--- BEGIN ---

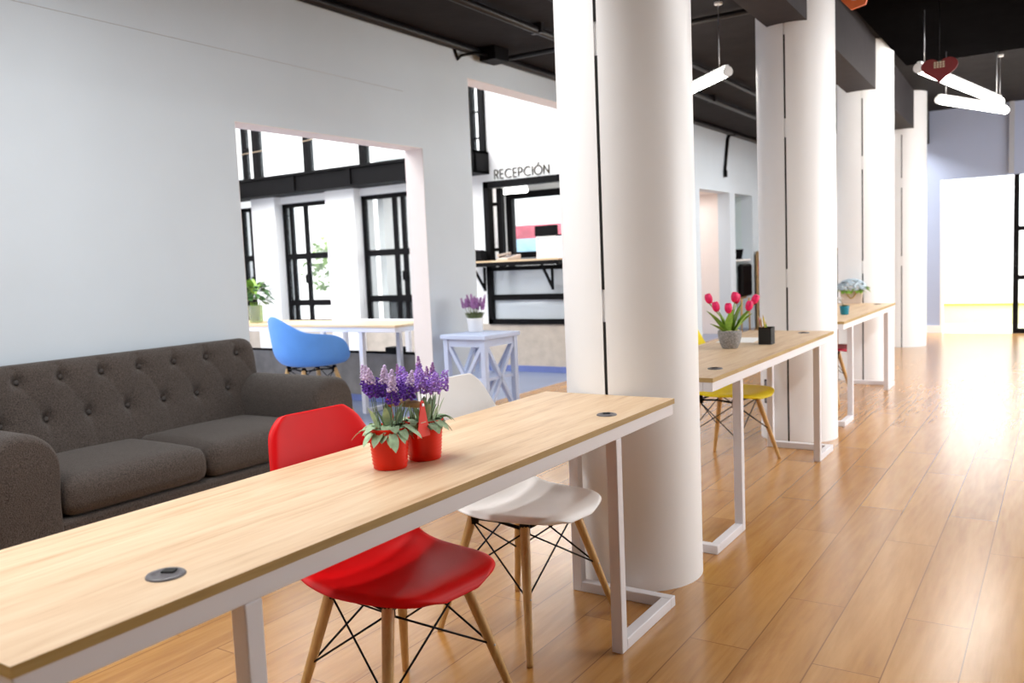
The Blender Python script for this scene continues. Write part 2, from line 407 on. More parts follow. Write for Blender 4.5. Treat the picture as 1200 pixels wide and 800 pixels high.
struct('wall_lobby', lw, M['white'], 'white end wall of the lobby with windows and the reception hatch')
struct('wall_lobby_upper', MB().box(XI - .002, XI + .15, -1.0, LY, CEIL, 4.6), M['white'])
dd = MB(); dd.box(-11.3, XI, LY - .03, LY, .07, .55)
struct('wall_dado', dd, M['dado'], 'beige stone dado under the reception hatch')
struct('baseboard_lobby', MB().box(-11.3, XI, LY - .045, LY - .0, 0, .07), M['bluebase'], 'blue skirting under the reception hatch')
struct('wall_low', MB().box(-11.3, XI - .01, 5.99, 6.11, .06, .46), M['concrete'], 'low grey concrete wall behind the lobby table')
struct('baseboard_low', MB().box(-11.3, XI - .01, 5.975, 6.12, 0, .06), M['bluebase'], 'blue skirting of the low concrete wall')
pl = MB(); pl.tube([(-11.3, 5.985, .472), (XI - .012, 5.985, .472)], .012, 8)
tag(pl.build('conduit', M['black']), 'thin black conduit along the top of the low concrete wall', 'conduit')
jb = MB().box(-5.30, -5.13, 5.955, 6.06, .461, .525, bev=.008)
tag(jb.build('junction_box', M['black']), 'black box on the low concrete wall under the lobby table end', 'junction box')
# lobby roof; its opening is added to let sky light in
rf = MB(); rf.box(-11.5, -10.3, -1, LY, 4.6, 4.75); rf.box(-5.6, XI + .15, -1, LY, 4.6, 4.75); rf.box(-10.3, -5.6, -1, .6, 4.6, 4.75); rf.box(-10.3, -5.6, 7.4, LY, 4.6, 4.75)
struct('ceiling_lobby', rf, M['white'])
# steel beam + upper windows
bm_ = MB(); bm_.box(-11.3, -5.63, LY - .30, LY - .26, 2.30, 2.55); bm_.box(-11.3, -5.63, LY - .34, LY + .02, 2.52, 2.55); bm_.box(-11.3, -5.63, LY - .34, LY + .02, 2.295, 2.32)
bm_.box(-5.655, -5.63, LY - .33, LY - .0, 2.30, 2.55)
for x in (-9.8, -8.55, -7.55, -6.6): bm_.box(x - .03, x + .03, LY - .325, LY - .3, 2.3, 2.55)
struct('trim_6', bm_, M['black'], 'black steel beam across the lobby wall')
ledge = MB(); ledge.box(-11.3, -9.66, LY - .9, LY - .30, 2.16, 2.36)
struct('trim_7', ledge, M['black'], 'dark steel landing at the end of the beam')
uw = thing('window_1', None, None); uw['kind'] = 'structure'; uw['label'] = 'tall upper lobby windows with black mullions'
f = MB()
for x, hw in ((-9.80, .025), (-9.555, .055), (-8.555, .05), (-7.555, .05), (-6.70, .05), (-5.875, .05), (-5.69, .035)): f.box(x - hw, x + hw, LY - .05, LY + .05, 2.55, 4.2)
f.build('mullion', M['black'], uw)
f = MB()
for z in (2.72, 3.02): f.box(-5.88, -5.69, LY - .012, LY + .012, z - .008, z + .008)
f.box(-9.76, -9.70, LY - .06, LY - .02, 2.98, 3.02)
f.build('glazing_bar', M['black'], uw)
f = MB(); f.box(-10.0, -5.69, LY + .0, LY + .008, 2.55, 4.2); f.build('glass_pane', M['glass'], uw)
tag(MB().tube([(-10.3, LY - .36, 2.86), (-8.6, LY - .36, 2.905), (-6.9, LY - .36, 3.02)], .006, 6).build('cable', mat('tan_cable', (.40, .30, .2), .7)), 'thin tan cable stretched across the upper lobby windows', 'cable')
# lower lobby windows
def lobby_window(name, x0, x1, vbars, ztr, label, z0=.55, z1=2.2):
    t = thing(name, None, None); t['kind'] = 'structure'; t['label'] = label
    f = MB(); fr = .055
    f.box(x0, x0 + fr, LY + .02, LY + .08, z0, z1); f.box(x1 - fr, x1, LY + .02, LY + .08, z0, z1); f.box(x0, x1, LY + .02, LY + .08, z1 - fr, z1); f.box(x0, x1, LY + .02, LY + .08, z0, z0 + .05)
    f.build('window_frame', M['black'], t)
    f = MB()
    for x in vbars: f.box(x - .03, x + .03, LY + .03, LY + .07, z0, z1)
    for z in ztr: f.box(x0, x1, LY + .025, LY + .075, z - .04, z + .04)
    f.build('glazing_bar', M['black'], t)
    f = MB(); f.box(x0, x1, LY + .045, LY + .053, z0, z1); f.build('glass_pane', M['glass'], t)
    f = MB(); f.box(vbars[-1] - .04, vbars[-1] + .05, LY - .0, LY + .03, 1.10, 1.22, bev=.01); f.build('latch', M['black'], t)
lobby_window('window_2', -10.02, -9.62, [-9.82], [.85, 1.48], 'narrow black framed window behind the leafy vase')
lobby_window('window_3', -9.15, -8.18, [-9.0, -8.72], [.83, 1.47], 'black framed lobby window with foliage outside')
lobby_window('window_4', -7.67, -6.55, [-7.13, -6.99], [.87, 1.46], 'black framed lobby window beside the opening edge')
struct('trim_8', MB().box(-7.5, -6.56, LY + .26, LY + .75, .56, .84), M['black'], 'dark ledge outside the lobby window')

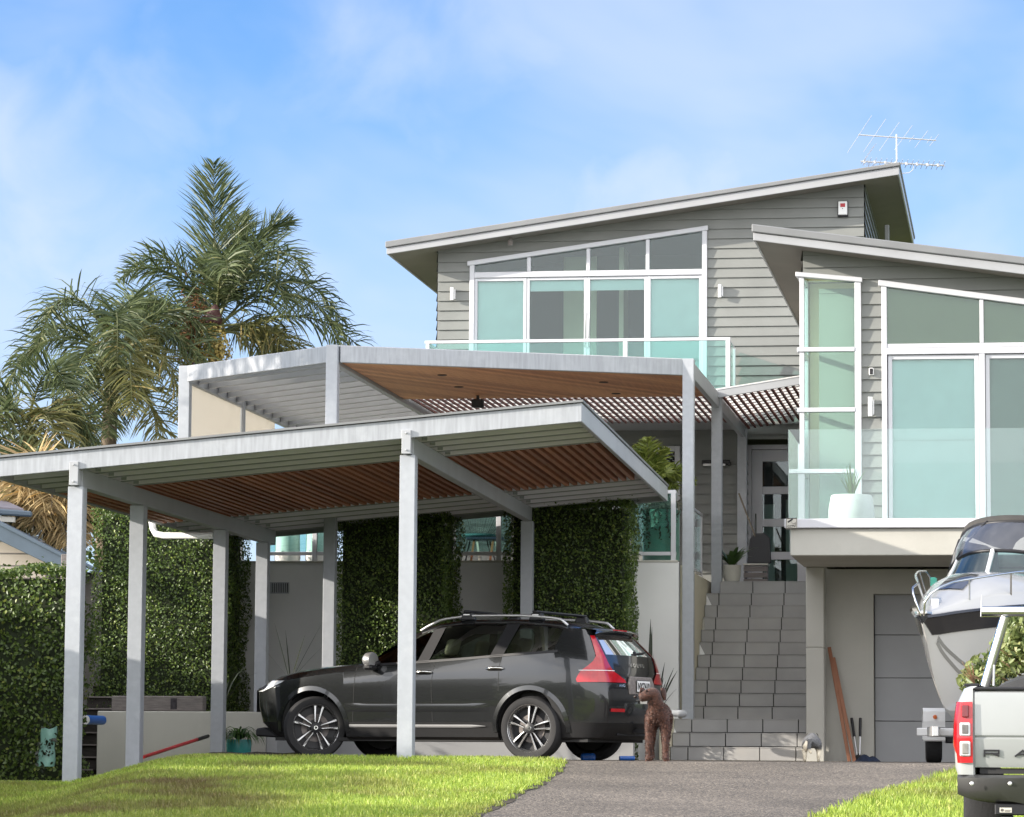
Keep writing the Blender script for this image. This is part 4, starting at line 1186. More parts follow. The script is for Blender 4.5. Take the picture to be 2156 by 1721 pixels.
beam(A_, B_, .08, 0, FHp, 'front_fascia', M['steel'], ext=-.1); beam(B_, C_, .08, 0, FHp, 'front_fascia', M['steel'], ext=-.1)
beam(C_, E_, .08, 0, FHp, 'side_fascia', M['steel_plain'], ext=-.1)
A2 = Vector((A_.x, bU + 1.0, ZP)); B2 = Vector((B_.x, bU - .02, ZP))
beam(A_, A2, .08, 0, FHp, 'side_fascia', M['steel_plain'], ext=-.1)
beam(B_, B2, .10, .02, FHp + .02, 'valley_beam', M['steel_plain'], ext=-.1)
def post(p, z0, w=.165, name='post'):
    mb = MB(HF); mb.box(p.x - w / 2, p.x + w / 2, p.y - w / 2, p.y + w / 2, z0, ZP + .004)
    return build(name, mb, M['postpaint'], pg, bevel=.006)
post(A_, -.2); post(B_, -.2); post(C_, zS + 3 * RISE - .03); post(Vector((C_.x, HF.b_of(1508, 1240, 52.3), 0)), 2.2); post(Vector((C_.x, bU - .3, 0)), zT - .1, .16)
post(Vector((A_.x, A_.y + 3.6, 0)), zT - .1, .12)
# ceiling of the right bay: cedar boards, then open slats
yb0 = lambda a: B_.y + (C_.y - B_.y) * (a - B_.x) / (C_.x - B_.x)
mb = MB(HF); a = B_.x + .07; zc = ZP - FHp + .03
cs = math.tan(rad(33))
yCed = HF.b_of(1100, 838, 51.3)
shape = [(B_.x + .06, yb0(B_.x + .06) + .06), (C_.x - .05, yb0(C_.x - .05) + .06), (C_.x - .05, yCed), (B_.x + .06, yCed)]
k = -14.0
while k < 12:
    st = [(k, 40), (k + .178, 40), (k + .178 + cs * 25, 65), (k + cs * 25, 65)]
    st = [(x - cs * 6, y) for x, y in st]
    for p in inside([st], shape):
        mb.prism([(q[0], q[1], zc) for q in p], (0, 0, .018))
    k += .185
cl_ = build('cedar_ceiling', mb, M['cedar'], pg)
mb = MB(HF)
for x, y in ((931, 790), (966, 815), (1271, 805), (1297, 829)):
    q = HF.L(atz(x, y, zc - .004)); mb.lathe([(.07, 0), (.07, .02)], (q[0], q[1], zc - .008), 14)
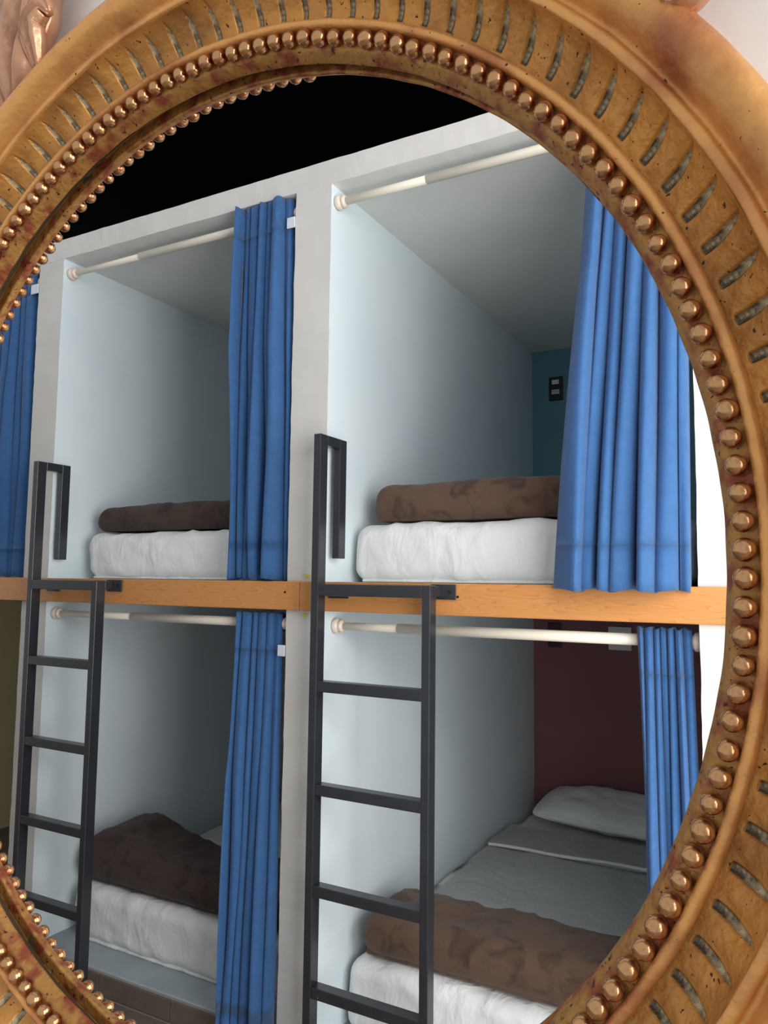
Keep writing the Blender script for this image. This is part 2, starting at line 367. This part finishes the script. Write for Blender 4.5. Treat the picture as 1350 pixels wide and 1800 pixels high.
# ------------------------------------------------------------------ beds
def wrinkle(p, s1=7.0, a1=0.006, s2=22.0, a2=0.002, seed=0.0):
    q = V((p.x+seed, p.y+seed*0.7, p.z))
    return a1*noise.noise(q*s1)+a2*noise.noise(q*s2)
def mattress(label, x0, x1, z0, hgt, seed, y0=0.128, y1=2.03, grp='mattresses in the pods'):
    t = thing('mattress', label, 'mattress', ((x0+x1)/2, (y0+y1)/2, z0), grp)
    hx, hy, hz = (x1-x0)/2, (y1-y0)/2, hgt/2
    def fn(p, d):
        f = p.z/hz
        k = 1.0-0.010*max(0, abs(f)**3)
        q = V((p.x*k, p.y, p.z))
        cz = 1-abs(noise.noise(V((p.x*9+p.z*7+seed, p.y*5, p.z*4-p.x*3))))
        q += d*(wrinkle(p, 6, 0.006, 19, 0.002, seed)+0.006*max(0, cz-0.80)/0.2) if p.z > -hz*0.9 else V((0, 0, 0))
        # vertical gathers in the fitted sheet near the foot corners
        if d.y < -0.5: q.y += 0.0022*math.sin(p.x*55+3*noise.noise(p*9))*(0.4+0.6*(1-f)/2)*(0.3+abs(p.x)/hx)
        if p.z > -hz: q.z += hz
        else: q.z += hz
        return q
    bm = rbox(hx, hy, hz, 0.045, 40, 50, 6, fn)
    from_bm('fitted_sheet', bm, 'sheet', t, True)
    rows = []
    for j in range(0, 121):
        x = -hx+0.035+(2*hx-0.07)*j/120
        w_ = 0.0045*noise.noise(V((x*14, seed, 0)))+0.002*noise.noise(V((x*45, seed, 2)))
        rows.append([(x, -hy+0.030+w_, 0.0), (x, -hy+0.010+w_, 0.002), (x, -hy+0.012+w_, 0.008+abs(w_)), (x, -hy+0.024, 0.016)])
    bm = loft(rows, True); from_bm('elastic_hem', bm, 'sheet', t, True)
    return t
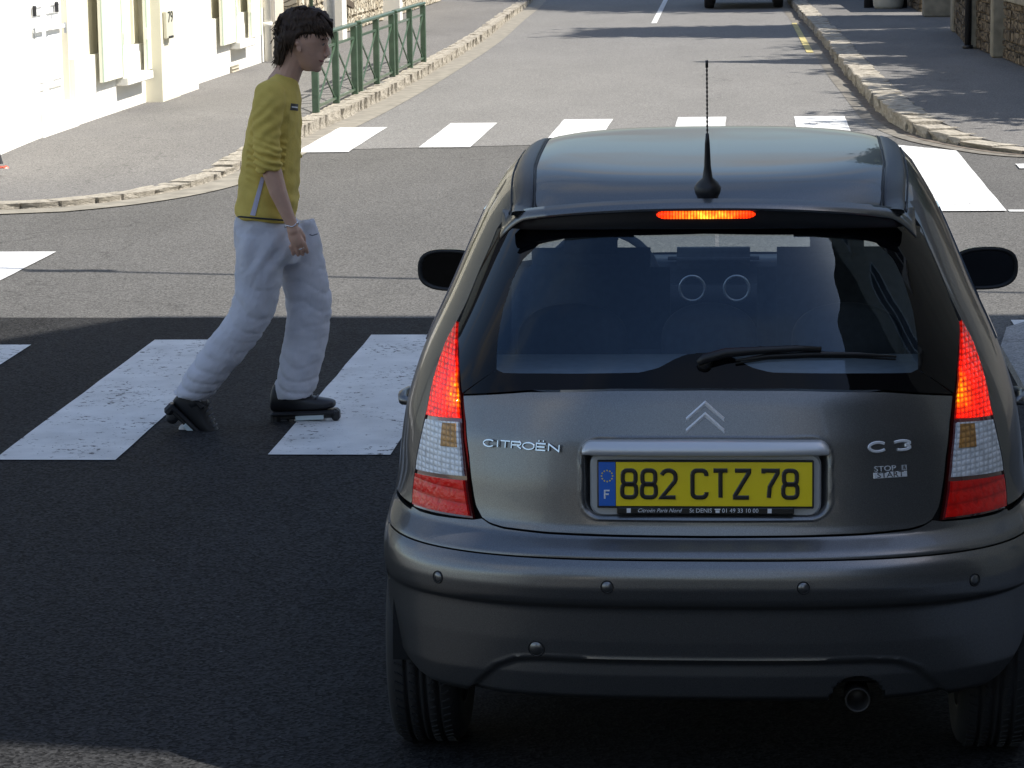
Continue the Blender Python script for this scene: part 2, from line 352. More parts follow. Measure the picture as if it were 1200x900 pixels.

--- END ---

* _Problem statement_: Your output should consist solely of the lines from the line containing "1800 pixels high." through the last line of the entries, verbatim, minus any pictures.

* _Finished task_:
Keep writing the Blender script for this image. This is part 2, starting at line 367. This part finishes the script. Write for Blender 4.5. Treat the picture as 1350 pixels wide and 1800 pixels high.
# ------------------------------------------------------------------ beds
def wrinkle(p, s1=7.0, a1=0.006, s2=22.0, a2=0.002, seed=0.0):
    q = V((p.x+seed, p.y+seed*0.7, p.z))
    return a1*noise.noise(q*s1)+a2*noise.noise(q*s2)
def mattress(label, x0, x1, z0, hgt, seed, y0=0.128, y1=2.03, grp='mattresses in the pods'):
    t = thing('mattress', label, 'mattress', ((x0+x1)/2, (y0+y1)/2, z0), grp)
    hx, hy, hz = (x1-x0)/2, (y1-y0)/2, hgt/2
    def fn(p, d):
        f = p.z/hz
        k = 1.0-0.010*max(0, abs(f)**3)
        q = V((p.x*k, p.y, p.z))
        cz = 1-abs(noise.noise(V((p.x*9+p.z*7+seed, p.y*5, p.z*4-p.x*3))))
        q += d*(wrinkle(p, 6, 0.006, 19, 0.002, seed)+0.006*max(0, cz-0.80)/0.2) if p.z > -hz*0.9 else V((0, 0, 0))
        # vertical gathers in the fitted sheet near the foot corners
        if d.y < -0.5: q.y += 0.0022*math.sin(p.x*55+3*noise.noise(p*9))*(0.4+0.6*(1-f)/2)*(0.3+abs(p.x)/hx)
        if p.z > -hz: q.z += hz
        else: q.z += hz
        return q
    bm = rbox(hx, hy, hz, 0.045, 40, 50, 6, fn)
    from_bm('fitted_sheet', bm, 'sheet', t, True)
    rows = []
    for j in range(0, 121):
        x = -hx+0.035+(2*hx-0.07)*j/120
        w_ = 0.0045*noise.noise(V((x*14, seed, 0)))+0.002*noise.noise(V((x*45, seed, 2)))
        rows.append([(x, -hy+0.030+w_, 0.0), (x, -hy+0.010+w_, 0.002), (x, -hy+0.012+w_, 0.008+abs(w_)), (x, -hy+0.024, 0.016)])
    bm = loft(rows, True); from_bm('elastic_hem', bm, 'sheet', t, True)
    return t
Continue the Blender Python script for this scene: part 2, from line 352. More parts follow. Measure the picture as if it were 1200x900 pixels.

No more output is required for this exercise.